“Do not grieve like those who have no hope.”
There couldn’t really be more profound symbolism to the death of one of the great symbolists of our age. Leonard Cohen — poet, singer, writer, polymath — is gone, and his death has come in the same week that America, his adopted home, elected a president who is the antithesis of everything Cohen was and everything for which he stood.
Cohen died at 82. He knew it was coming. As he related to to The New Yorker’s David Remnick last month, he was ready for, if not resigned to, death. It should come as no surprise to us that a man of such deep spirituality would have thought deeply about the end of his time in this world, and if anything, it sounds like Cohen had little in the way of regret or frustration. In this respect, his passing is sad, but not tragic: Cohen lived a long and full life, and when that life came to its end, he was not only surrounded by those he loved — he was blessed with the perspective to see death coming.
“Do not grieve like those who have no hope.”
Cohen studied the Bible as much as he studied the Talmud, the Buddhist scriptures, and all manner of other spiritual texts. Remnick’s feature is a portrait of a man whose exploration of spirituality was central to his life, a mission that both complemented and drove his dedication to art. So perhaps he’d recognize that quote from Thessalonians 4:13-18, one that’s been bouncing around in my head all morning. I never really studied the Bible; I’m basically agnostic, and being educated at a deeply religious school served only to turn me off religion. But some things stick, and that phrase is one of them.
When I grieve for Leonard Cohen, it is because he has been an inspiration — a word that’s overused, but in this case, represents the most pure of truths. His writing has provided inspiration for my own work; his insights and his wisdom have provided me with ways to live my own life. I grieve because he is gone when the world needs him most. It is one of life’s great ironies that wisdom comes only with experience, and it reaches its apogee just as we are deprived of the chance to use it. But Leonard Cohen, at least, has set his learnings down in words, and song. They remain available to us. We will need them.
“Do not grieve like those who have no hope.”
If the words of our greatest poets give us anything, it is hope — hope that mankind can transcend the basest parts of our nature, that we can be as capable of love and kindness as we are of hate and cruelty. I expect we’ll see the lyrics to Cohen’s 1993 song “The Future,” from the album of the same name, quoted at length over the coming days — and perhaps the coming years, because they seem awfully prescient right about now: “Things are going to slide, slide in all directions/ Won’t be nothing, nothing you can measure anymore/ The blizzard, the blizzard of the world has crossed the threshold/ And it’s overturned the order of the soul.”
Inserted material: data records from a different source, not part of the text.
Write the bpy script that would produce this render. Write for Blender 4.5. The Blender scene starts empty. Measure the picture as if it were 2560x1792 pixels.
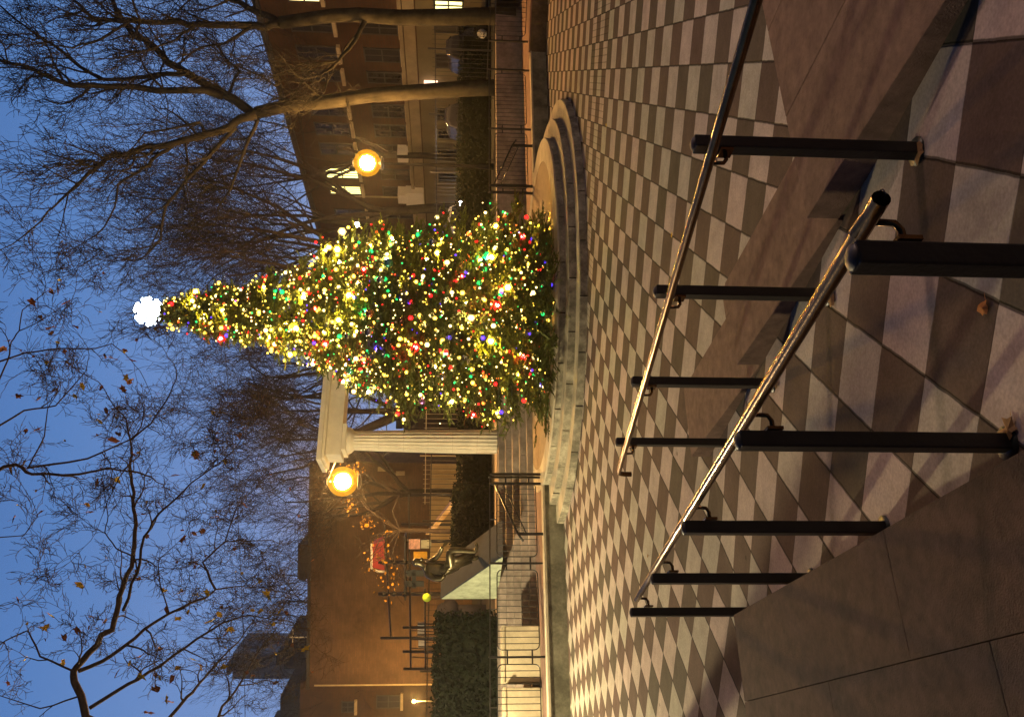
import bpy, bmesh, math, random
from mathutils import Vector, Matrix, noise as mnoise
random.seed(11)
sc = bpy.context.scene
COL = sc.collection
# ------------------------------------------------------------------ camera
F_PX, IW, IH = 2090.07, 2560.0, 1792.0
PITCH, YAW, ROLL = .063, -.324, .015
TILE = .406
CAM = Vector((-.42*TILE, -31.334*TILE, 5.227*TILE))
_c, _s, _cp, _sp, _cr, _sr = math.cos(YAW), math.sin(YAW), math.cos(PITCH), math.sin(PITCH), math.cos(ROLL), math.sin(ROLL)
_R = Vector((_c, -_s, 0)); _F = Vector((_s, _c, 0)); _Z = Vector((0, 0, 1))
DV = _F*_cp - _Z*_sp; _U = _F*_sp + _Z*_cp
UV = _R*_cr + _U*_sr; VV = _U*_cr - _R*_sr
cam = bpy.data.cameras.new('camera'); cam_o = bpy.data.objects.new('camera', cam); COL.objects.link(cam_o)
cam.sensor_width = 36; cam.lens = F_PX/IW*36; cam.clip_end = 2000; cam.clip_start = .02
X, Y, Z = -VV, UV, -DV          # the phone was held on its side: the world's up is the picture's left
cam_o.matrix_world = Matrix(((X.x, Y.x, Z.x, CAM.x), (X.y, Y.y, Z.y, CAM.y), (X.z, Y.z, Z.z, CAM.z), (0, 0, 0, 1)))
sc.camera = cam_o
sc.render.resolution_x, sc.render.resolution_y = 1024, 716
sc.view_settings.view_transform = 'Standard'; sc.view_settings.look = 'None'
sc.view_settings.exposure = 0; sc.view_settings.gamma = 1; sc.view_settings.use_curve_mapping = False
sc.cycles.use_denoising = True
sc.cycles.max_bounces = 5; sc.cycles.diffuse_bounces = 3; sc.cycles.transparent_max_bounces = 12
sc.cycles.sample_clamp_indirect = 4
try: sc.cycles.use_light_tree = True
except Exception: pass
# ------------------------------------------------------------------ dusk sky
wd = bpy.data.worlds.new("World"); sc.world = wd; wd.use_nodes = True
nt = wd.node_tree; nt.nodes.clear()
out = nt.nodes.new('ShaderNodeOutputWorld'); bg = nt.nodes.new('ShaderNodeBackground')
tc = nt.nodes.new('ShaderNodeTexCoord'); sep = nt.nodes.new('ShaderNodeSeparateXYZ')
nt.links.new(tc.outputs['Generated'], sep.inputs[0])
ramp = nt.nodes.new('ShaderNodeValToRGB'); nt.links.new(sep.outputs['Z'], ramp.inputs[0])
e = ramp.color_ramp.elements
e[0].position = 0; e[0].color = (.235, .315, .55, 1)
e[1].position = 1; e[1].color = (.006, .012, .035, 1)
for p, c in ((.22, (.155, .262, .53, 1)), (.42, (.082, .190, .455, 1)), (.62, (.045, .105, .29, 1)), (.75, (.015, .035, .10, 1))):
    k = e.new(p); k.color = c
dot = nt.nodes.new('ShaderNodeVectorMath'); dot.operation = 'DOT_PRODUCT'
nt.links.new(tc.outputs['Generated'], dot.inputs[0]); dot.inputs[1].default_value = (_F.x, _F.y, 0)
mr = nt.nodes.new('ShaderNodeMapRange'); mr.inputs[1].default_value = .1; mr.inputs[2].default_value = .75
mr.inputs[3].default_value = .10; mr.inputs[4].default_value = 1
nt.links.new(dot.outputs['Value'], mr.inputs[0])
nzs = nt.nodes.new('ShaderNodeTexNoise'); nzs.inputs['Scale'].default_value = 2.2; nzs.inputs['Detail'].default_value = 3
nt.links.new(tc.outputs['Generated'], nzs.inputs['Vector'])
mr2 = nt.nodes.new('ShaderNodeMapRange'); mr2.inputs[3].default_value = 1.0; mr2.inputs[4].default_value = 1.28
nt.links.new(nzs.outputs[0], mr2.inputs[0])
mm = nt.nodes.new('ShaderNodeMath'); mm.operation = 'MULTIPLY'
nt.links.new(mr.outputs[0], mm.inputs[0]); nt.links.new(mr2.outputs[0], mm.inputs[1])
nt.links.new(ramp.outputs[0], bg.inputs[0]); nt.links.new(mm.outputs[0], bg.inputs[1]); nt.links.new(bg.outputs[0], out.inputs[0])

def at(x, y, D):
    """point seen at photo pixel x, y at depth D"""
    return CAM + (DV + UV*((IH-y)-IH/2)/F_PX + VV*(IW/2-x)/F_PX)*D
def atz(x, y, z):
    d = DV + UV*((IH-y)-IH/2)/F_PX + VV*(IW/2-x)/F_PX
    return CAM + d*((z-CAM.z)/d.z)
def atb(x, y, b):
    """point seen at pixel x, y on the vertical plane b metres behind the stage wall"""
    d = DV + UV*((IH-y)-IH/2)/F_PX + VV*(IW/2-x)/F_PX
    n = Vector((NN.x, NN.y, 0)); p = Vector((C0.x, C0.y, 0)) + n*b
    return CAM + d*(((p-CAM).dot(n))/d.dot(n))
A0 = math.radians(43)
WW = Vector((math.cos(A0), math.sin(A0))); NN = Vector((-math.sin(A0), math.cos(A0))); C0 = Vector((-5.175, 5.10))
def ab(a, b, z=0): p = C0 + WW*a + NN*b; return Vector((p.x, p.y, z))
SQ = math.sqrt(.5)
def ls(l, s, z=0): return Vector(((l+s)*SQ, (l-s)*SQ, z))
def rz(s): return .282 + (s-5.741)/12
# ------------------------------------------------------------------ materials
def mat(name, col, rough=.8, metal=0, var=.25, scale=4, bump=0, bscale=40, emit=None, spec=None, col2=None, coord='Object', stains=0):
    m = bpy.data.materials.new(name); m.use_nodes = True; n = m.node_tree; b = n.nodes['Principled BSDF']
    b.inputs['Roughness'].default_value = rough; b.inputs['Metallic'].default_value = metal
    b.inputs['Specular IOR Level'].default_value = (.5 if rough < .55 else .12) if spec is None else spec
    t = n.nodes.new('ShaderNodeTexCoord'); g = n.nodes.new('ShaderNodeNewGeometry')
    src = g.outputs['Position'] if coord == 'World' else t.outputs['Object']
    z = n.nodes.new('ShaderNodeTexNoise'); z.inputs['Scale'].default_value = scale; z.inputs['Detail'].default_value = 6; z.inputs['Roughness'].default_value = .65
    n.links.new(src, z.inputs['Vector'])
    cr = n.nodes.new('ShaderNodeValToRGB'); n.links.new(z.outputs[0], cr.inputs[0])
    c2 = col2 or col
    cr.color_ramp.elements[0].position = .3; cr.color_ramp.elements[1].position = .72
    cr.color_ramp.elements[0].color = (*[v*(1-var) for v in col], 1); cr.color_ramp.elements[1].color = (*[min(1, v*(1+var)) for v in c2], 1)
    last = cr.outputs[0]
    if stains:
        z2 = n.nodes.new('ShaderNodeTexNoise'); z2.inputs['Scale'].default_value = scale*.35; z2.inputs['Detail'].default_value = 8; z2.inputs['Roughness'].default_value = .75
        n.links.new(src, z2.inputs['Vector'])
        r2 = n.nodes.new('ShaderNodeValToRGB'); r2.color_ramp.elements[0].position = .42; r2.color_ramp.elements[1].position = .6
        r2.color_ramp.elements[0].color = (1-stains,)*3+(1,); r2.color_ramp.elements[1].color = (1, 1, 1, 1); n.links.new(z2.outputs[0], r2.inputs[0])
        mx = n.nodes.new('ShaderNodeMix'); mx.data_type = 'RGBA'; mx.blend_type = 'MULTIPLY'; mx.inputs[0].default_value = 1
        n.links.new(last, mx.inputs[6]); n.links.new(r2.outputs[0], mx.inputs[7]); last = mx.outputs[2]
    n.links.new(last, b.inputs['Base Color'])
    if bump:
        z3 = n.nodes.new('ShaderNodeTexNoise'); z3.inputs['Scale'].default_value = bscale; z3.inputs['Detail'].default_value = 4; n.links.new(src, z3.inputs['Vector'])
        bp = n.nodes.new('ShaderNodeBump'); bp.inputs['Strength'].default_value = bump; bp.inputs['Distance'].default_value = .01
        n.links.new(z3.outputs[0], bp.inputs['Height']); n.links.new(bp.outputs[0], b.inputs['Normal'])
    if emit:
        b.inputs['Emission Color'].default_value = (*emit[:3], 1); b.inputs['Emission Strength'].default_value = emit[3]
    m['last'] = 0
    return m
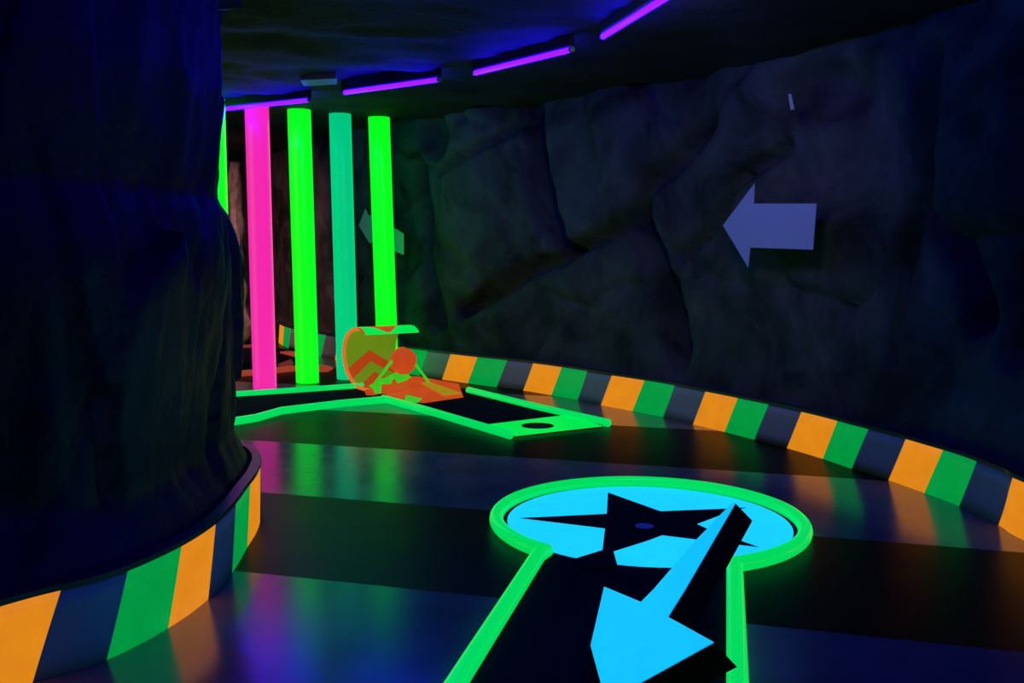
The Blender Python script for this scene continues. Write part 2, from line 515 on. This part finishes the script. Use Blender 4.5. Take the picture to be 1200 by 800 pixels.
# grey sheet on the ceiling
bm = bmesh.new(); z = CEIL - .004
add_prism(bm, [at(352, 94, z), at(394, 92, z), at(395, 99, z), at(356, 101, z)], (0, 0, .12))
o = link('ceiling_panel', bm, M['vent']); tag(o, 'dull grey panel on the dark ceiling above the green pillars', 'panel')

# ------------------------------------------------------------ NEAR HOLE: keyhole shaped rail, blue disc with black star, arrow
TR = .0375
cx, cy, Rr = .765, 5.40, .845
c_px = [at(578, 606, TR), at(765, 567, TR), at(942, 612, TR), at(915, 592, TR), at(600, 586, TR), at(635, 645, TR), at(862, 658, TR)]
Am = np.array([[2 * p.x, 2 * p.y, 1] for p in c_px]); bv = np.array([p.x ** 2 + p.y ** 2 for p in c_px])
so = np.linalg.lstsq(Am, bv, rcond=None)[0]; cx, cy = so[0], so[1]; Rr = math.sqrt(so[2] + cx * cx + cy * cy)
pL, pR = at(633, 647, TR), at(861, 660, TR)
aL, aR = math.atan2(pL.y - cy, pL.x - cx), math.atan2(pR.y - cy, pR.x - cx)
qL, qR = at(535, 800, TR), at(864.5, 800, TR)
dL, dR = (qL - pL).normalized(), (qR - pR).normalized()
hole = thing('mini_golf_hole', (cx, cy, 0), 'nearest mini golf hole with keyhole-shaped green rail and black lane', 'mini golf hole')
pts = [pL + dL * 2.9, pL + dL * 1.4, pL + dL * .06]
a0 = aL % (2 * math.pi); a1 = aR % (2 * math.pi)
span = (a0 - a1) % (2 * math.pi)
N = 72
for i in range(N + 1):
    a = a0 - span * i / N
    pts.append(Vector((cx + Rr * math.cos(a), cy + Rr * math.sin(a), TR)))
pts += [pR + dR * .06, pR + dR * 1.4, pR + dR * 2.9]
bm = bmesh.new(); add_tube(bm, pts, TR, 18); link('border_rail', bm, M['rail'], hole, True)
# black felt base between the rails
bm = bmesh.new()
poly = [(p.x, p.y, .003) for p in pts]
add_prism(bm, poly, (0, 0, .015)); link('lane_base', bm, M['felt'], hole)
ZB = .0185
bm = bmesh.new(); RD = Rr - TR - .022
add_prism(bm, [(cx + RD * math.cos(2 * math.pi * i / 96), cy + RD * math.sin(2 * math.pi * i / 96), ZB) for i in range(96)], (0, 0, .006))
link('blue_disc', bm, M['cyan'], hole)
ZS = ZB + .0065
star = [(712.5, 577), (760, 594), (774, 599), (850, 596), (874, 594.5), (843, 604), (816.5, 614), (829, 619.5), (889, 641), (817, 632), (776, 627), (760, 633), (719, 646),
        (724, 664), (690, 668), (672, 655), (706, 644.5), (709, 619), (609.5, 607), (711, 602)]
bm = bmesh.new(); add_prism(bm, [at(x, y, ZS) for x, y in star], (0, 0, .0015)); link('black_star', bm, M['felt'], hole)
# the cup in the middle of the star
cc = at(755, 616.5, ZS)
bm = bmesh.new()
ringp = [(cc.x + .05 * math.cos(2 * math.pi * i / 28), cc.y + .05 * math.sin(2 * math.pi * i / 28), ZS + .002) for i in range(28)]
add_prism(bm, ringp, (0, 0, .0015)); link('cup', bm, mat('grey cup', (.85, .85, .85), .6), hole)

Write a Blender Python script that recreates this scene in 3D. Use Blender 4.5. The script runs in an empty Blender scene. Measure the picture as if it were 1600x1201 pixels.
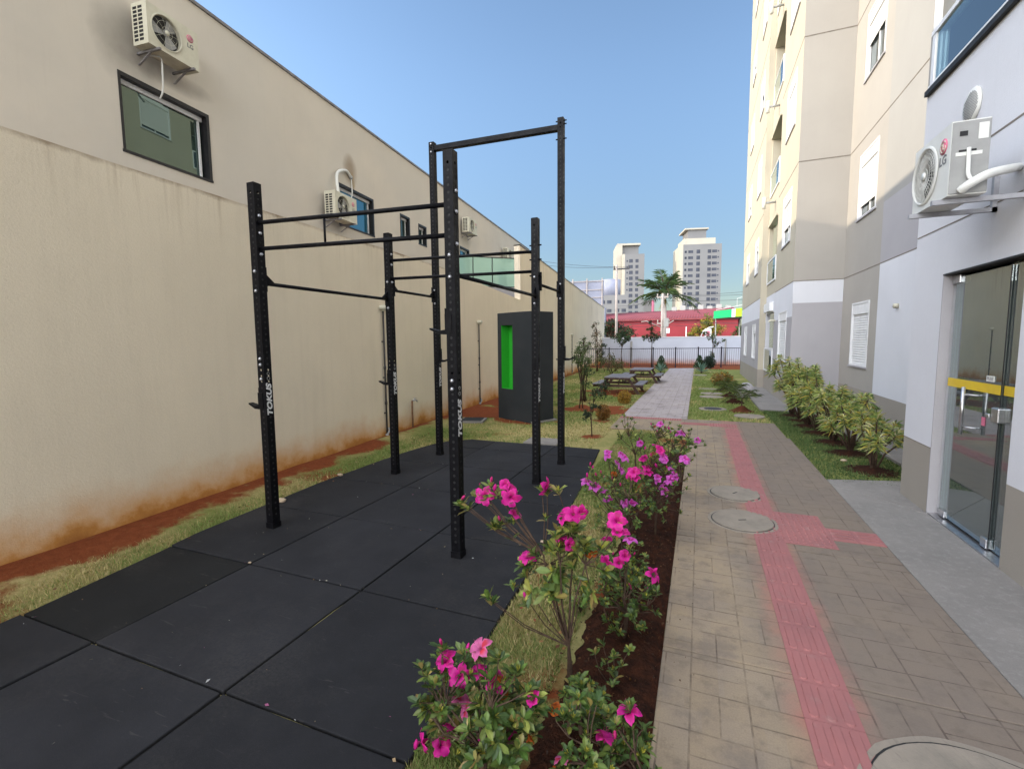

That’s how it feels today. That’s how it’s felt ever since Tuesday night. That’s how it will continue to feel, I expect, for the next four years, and perhaps even beyond that. But when things feel truly hopeless — and god, sometimes they really do — I find myself turning to another song on The Future, one of Cohen’s most famous, one he cited himself as “the closest thing I could describe to a credo,” a song called “Anthem”: “Ring the bells that still can ring/ Forget your perfect offering/ There is a crack, a crack in everything/ That’s how the light gets in.”
“Do not grieve like those who have no hope.”
The last words we heard from Cohen on record come in the reprise to You Want It Darker’s “Treaty,” a song that apparently took him decades to complete. It is about love and compromise and understanding, rendered — as ever — with compassion and dry wit: “I wish there was a treaty we could sign/ It’s over now, the water and the wine/ We were broken then, but now we’re borderline/ And I wish there was a treaty, I wish there was a treaty/ Between your love and mine.” If only there were a treaty that any of us could sign right now.
Instead we face division and rancor and hate, and we have to do it without one of our greatest voices against all of those things. His time is done. He’s going home. He’s earned his rest. And those of us left here on this stupid planet must remember that there is love, there is compassion, there is beauty to be found, even in this darkest of times.
“Do not grieve like those who have no hope.”
There was a time — before his accountant stole all his money and forced him to tour again, thus (perversely) catalyzing a creative renaissance — when I thought this might be the last new song we’d hear from Leonard Cohen. It’s the last song on 2004’s Dear Heather, and one of the most beautiful songs in Cohen’s canon.
I love the way that by the end, it’s not Leonard singing any more — it’s his backing vocalists, singing the refrain as he leaves the stage. Even then it seemed laden with symbolism, but now the signified is a reality: Leonard is gone, and the music keeps playing, more beautiful than ever. It will always play. And we must keep singing alone.